## Your goal
Retype every line from the top of the entries down to the one with "return (x, y0", both included, and skip the pictures.

## Material for this task
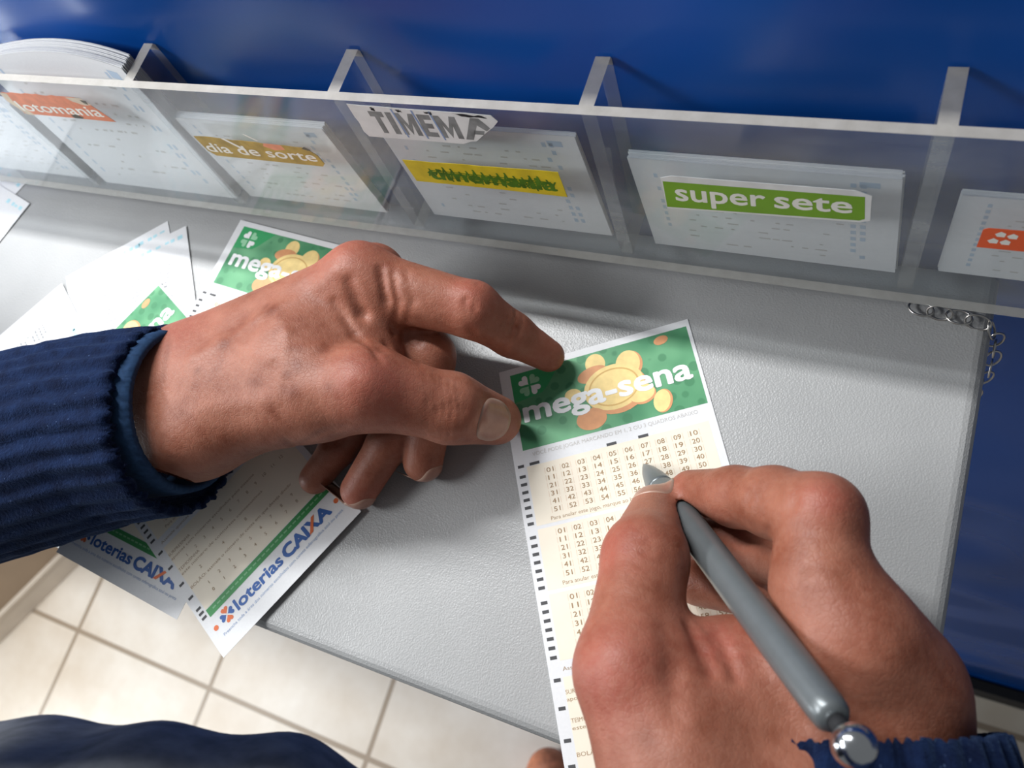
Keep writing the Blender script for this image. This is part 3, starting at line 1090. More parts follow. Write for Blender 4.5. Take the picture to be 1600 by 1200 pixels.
# slips standing in the pockets
def pocket_slips(x0, x1, z0, z1, y0, thick, label, stack_label, curl=0.0, tilt=0.0, seed=1):
    """A pack of slips: its front slip is a thing, the uncountable rest behind it is stuff."""
    k = 0.085

    def sheetpt(u, v, dy):
        x = x0 + (x1 - x0) * u + tilt * v
        z = z0 + (z1 - z0) * v
        bow = curl * (1 - (2 * u - 1) ** 2) * v * v
        return (x, y0 + k * (z - z0) + dy + bow * 0.5, z + bow * 0.35 + (thick * 0.0))

    nu, nv = 16, 8
    mb = MB()
    for dy in (0.0, 0.12):
        mb.add([sheetpt(i / nu, j / nv, dy) for j in range(nv + 1) for i in range(nu + 1)],
               [(j * (nu + 1) + i, j * (nu + 1) + i + 1, (j + 1) * (nu + 1) + i + 1, (j + 1) * (nu + 1) + i) for j in range(nv) for i in range(nu)])
    front = mb.build('pocket_slip', M['paper'], None, True)
    tag(front, label, 'betting slip', 'front slips in the holder pockets')
    r = random.Random(seed)

    def pr(mbx, u0, v0, u1, v1):
        mbx.add([tuple(np.array(sheetpt(u, v, -0.05))) for u, v in ((u0, v0), (u1, v0), (u1, v1), (u0, v1))], [(0, 1, 2, 3)])

    mb = MB()
    for u0, u1 in ((0.09, 0.105), (0.83, 0.85), (0.865, 0.885)):
        for j in range(12):
            if r.random() < 0.72:
                pr(mb, u0, 0.12 + 0.07 * j, u1, 0.16 + 0.07 * j)
    pr(mb, 0.86, 0.90, 0.93, 0.95)
    mb.build('heading_print', M['faint_blue'], front)
    mb = MB()
    for row in range(12):
        v = 0.10 + 0.065 * row
        u = 0.16 + r.uniform(0, 0.04)
        while u < 0.78:
            w_ = r.uniform(0.01, 0.05)
            if r.random() < 0.4:
                pr(mb, u, v, u + w_, v + 0.014)
            u += w_ + r.uniform(0.008, 0.05)
    mb.build('type_rows', M['grey_ink'], front)
    mb = MB()
    n = max(4, int(thick / 0.5))
    for s in range(1, n):
        dy = thick * s / n
        dz = r.uniform(-0.8, 0.4)
        dx = r.uniform(-0.5, 0.5)
        vs = []
        for d2 in (0.0, 0.25):
            vs += [tuple(np.array(sheetpt(i / nu, j / 2, dy + d2)) + np.array([dx, 0, dz])) for j in range(3) for i in range(nu + 1)]
        fs = []
        m_ = 3 * (nu + 1)
        for j in range(2):
            for i in range(nu):
                a_ = j * (nu + 1) + i
                fs.append((a_, a_ + 1, a_ + nu + 2, a_ + nu + 1))
                fs.append((m_ + a_, m_ + a_ + nu + 1, m_ + a_ + nu + 2, m_ + a_ + 1))
        for i in range(nu):
            a_ = 2 * (nu + 1) + i
            fs.append((a_, a_ + 1, m_ + a_ + 1, m_ + a_))
        mb.add(vs, fs)
    st = mb.build('slip_pack', M['paper'], None, True)
    tag(st, stack_label, 'slip pack', None, 'stuff')


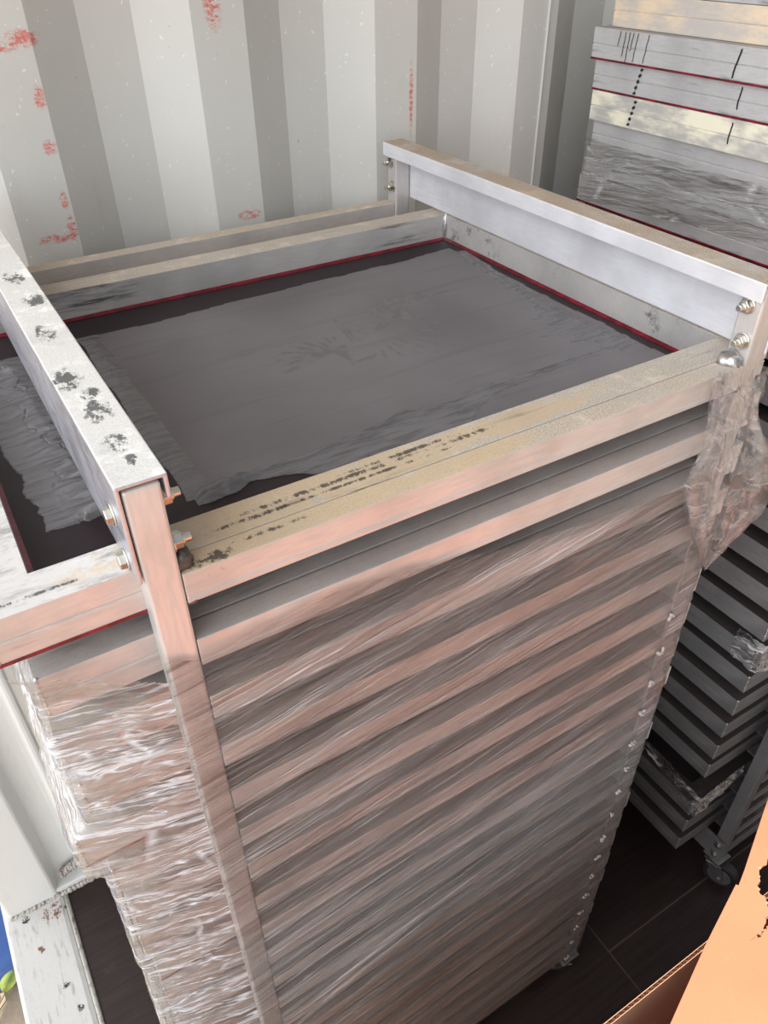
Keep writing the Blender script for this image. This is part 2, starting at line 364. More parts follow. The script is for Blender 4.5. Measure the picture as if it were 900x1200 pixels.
# door sill, with its rolled inner lip
prof = [(-.405,-.17), (-.405,-.006), (-.399,.004), (-.285,.004), (-.277,.001), (-.2725,-.004), (-.2725,-.17)]
tag(MB().extr(prof, 1, -1.3, WY+.05).build('trim_1', M['sill'], bevel=.003), kind='structure')
tag(MB().box((-.287,WY-.001,0),(-.21,WY+.045,.022)).build('trim_6', M['post_paint'], bevel=.003), kind='structure')
mb = MB()
mb.extr([(-.2745,-.01),(-.2745,.003),(-.2705,.005),(-.2655,.003),(-.2655,-.01)], 1, -1.3, WY-.004)
for i in range(24):
    mb.blob((-.385+.0085*i + random.uniform(-.002,.002), WY-.005, .004), (.008,.006,.007), i, .6, 8, 6)
for i in range(7):
    mb.blob((-.26+.006*i, WY+.012, .055+.002*i), (.006,.012,.010), i+40, .5, 8, 6)
tag(mb.build('trim_5', M['rust'], smooth=True), kind='structure')
# ground outside
t = NT('dry ground outside'); c = t.coord()
M['ground'] = t.done(t.pbsdf(t.mix(t.ramp(t.noise(c, 5, 8, .7), .35, .65), (.36,.29,.22), (.25,.20,.155)), .9, 0, t.bump(t.noise(c, 30, 6), .5, .01)))
t_g = MB().box((-14,-14,-.30), (14,14,-.20)).build('ground', M['ground']); tag(t_g, kind='structure')

# ------------------------------------------------------------------ the rack
wp, W, r = .0250, .5882, .0223
bY1 = .684; rh = .027; PZ = .0655; NL = 20
ledge = .0415
def rail_mb(front=True):
    mb = MB()
    if front: pr = [(0,0),(r-.0004,0),(r-.0004,-ledge-.003),(.052,-ledge-.003),(.052,-ledge-.0012),(r+.001,-ledge-.0012),(r+.001,-rh),(r-.0004,-rh),(-.0008,-rh),(-.0008,-rh+.0045),(0,-rh+.006)]
    else: pr = [(.6615,0),(bY1,0),(bY1,-rh),(.664,-rh),(.664,-ledge-.003),(.56,-ledge-.003),(.56,-ledge-.0012),(.6615,-ledge-.0012)]
    if front: pr = [(0,0),(r-.0004,0),(r-.0004,-ledge-.0012),(.052,-ledge-.0012),(.052,-ledge-.003),(r-.0024,-ledge-.003),(r-.0024,-rh),(-.0008,-rh),(-.0008,-rh+.0045),(0,-rh+.006)]
    return mb
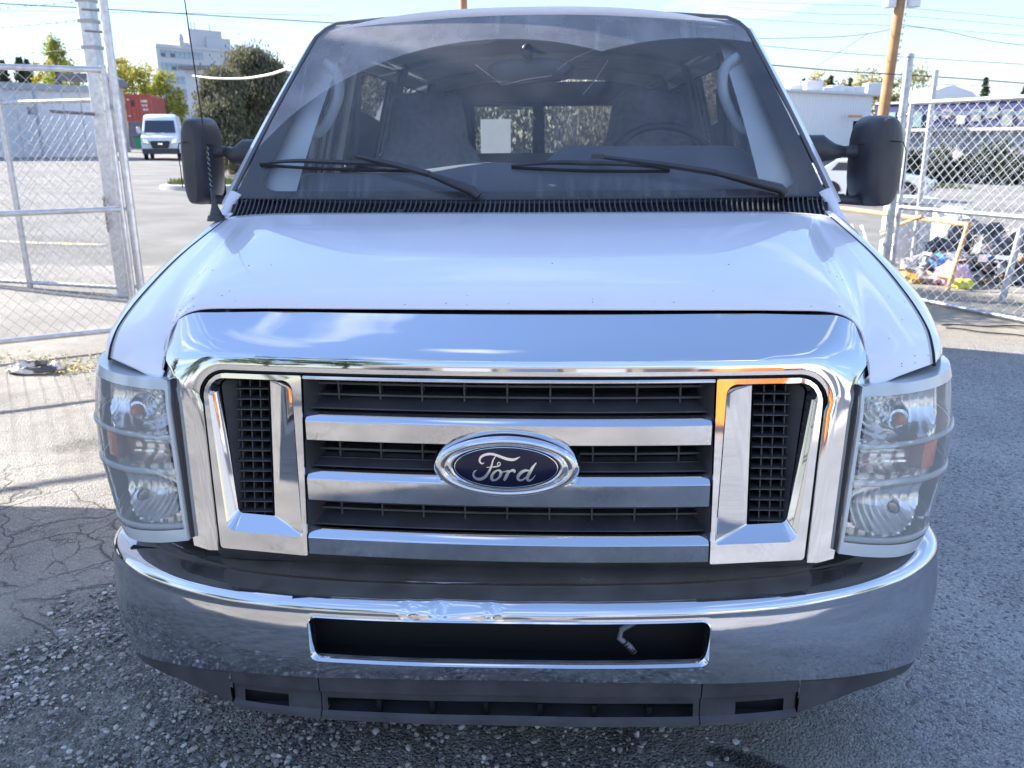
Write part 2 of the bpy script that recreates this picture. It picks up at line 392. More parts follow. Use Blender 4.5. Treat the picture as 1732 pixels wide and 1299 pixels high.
stones(36000, ((-1.9, 1.1), (-.3, 1.8)), .0022, .0125, lambda x, y: dirtmask(x, y) * (.35 + .65 * sstep(-.15, .25, nz(x, y, 3, 3))), 'gravel', stm)
stones(1500, ((-3.4, -.6), (.2, 4.4)), .002, .010, lambda x, y: .8, 'loose_grit', stm)
stones(700, ((.4, 3.2), (-.2, 3.4)), .002, .007, lambda x, y: .8, 'loose_grit', stm)

# =================================================================== THE VAN
van = empty('van', (0, 2.7, 0), 'large white passenger van seen head-on with dented chrome bumper and blue oval badge', 'van')
def part(mb, name, m, ang=35, **k): return mb.build(name, m, van, ang, **k)
# ---- hood
def yg(x, z): return .005 + (z - .68) * .15 + .10 * x * x
KR = [
 [(0, .172, 1.158), (0, .19, 1.184), (0, .24, 1.212), (0, .36, 1.246), (0, .55, 1.285), (0, .735, 1.311)],
 [(.30, .175, 1.158), (.30, .193, 1.184), (.30, .243, 1.211), (.31, .365, 1.245), (.32, .555, 1.284), (.34, .74, 1.311)],
 [(.56, .182, 1.157), (.56, .20, 1.182), (.565, .25, 1.206), (.58, .37, 1.240), (.60, .56, 1.279), (.635, .757, 1.309)],
 [(.672, .182, 1.1515), (.66, .205, 1.174), (.67, .255, 1.196), (.68, .38, 1.230), (.695, .57, 1.270), (.715, .77, 1.306)],
 [(.716, .163, 1.122), (.708, .20, 1.145), (.715, .255, 1.172), (.722, .38, 1.212), (.732, .57, 1.260), (.745, .777, 1.304)],
 [(.729, .138, 1.062), (.725, .18, 1.112), (.735, .255, 1.152), (.745, .385, 1.200), (.755, .575, 1.252), (.768, .782, 1.302)],
 [(.732, .112, 1.020), (.732, .158, 1.082), (.752, .255, 1.137), (.772, .39, 1.190), (.782, .58, 1.247), (.785, .786, 1.300)],
 [(.80, .145, 1.032), (.805, .180, 1.078), (.818, .270, 1.124), (.826, .40, 1.176), (.822, .59, 1.238), (.804, .79, 1.298)],
 [(.882, .200, 1.042), (.888, .232, 1.070), (.900, .305, 1.102), (.899, .43, 1.150), (.876, .60, 1.218), (.824, .795, 1.293)],
]
S = crsurf(KR, 7, 9)
full = [[(-p[0], p[1], p[2]) for p in r] for r in S[:0:-1]] + S
hood = part(MB().grid(full), 'hood', paint, 60, sol=.004)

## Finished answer
Keep writing the Blender script for this image. This is part 3, starting at line 1090. More parts follow. Write for Blender 4.5. Take the picture to be 1600 by 1200 pixels.
# slips standing in the pockets
def pocket_slips(x0, x1, z0, z1, y0, thick, label, stack_label, curl=0.0, tilt=0.0, seed=1):
    """A pack of slips: its front slip is a thing, the uncountable rest behind it is stuff."""
    k = 0.085

    def sheetpt(u, v, dy):
        x = x0 + (x1 - x0) * u + tilt * v
        z = z0 + (z1 - z0) * v
        bow = curl * (1 - (2 * u - 1) ** 2) * v * v
        return (x, y0 + k * (z - z0) + dy + bow * 0.5, z + bow * 0.35 + (thick * 0.0))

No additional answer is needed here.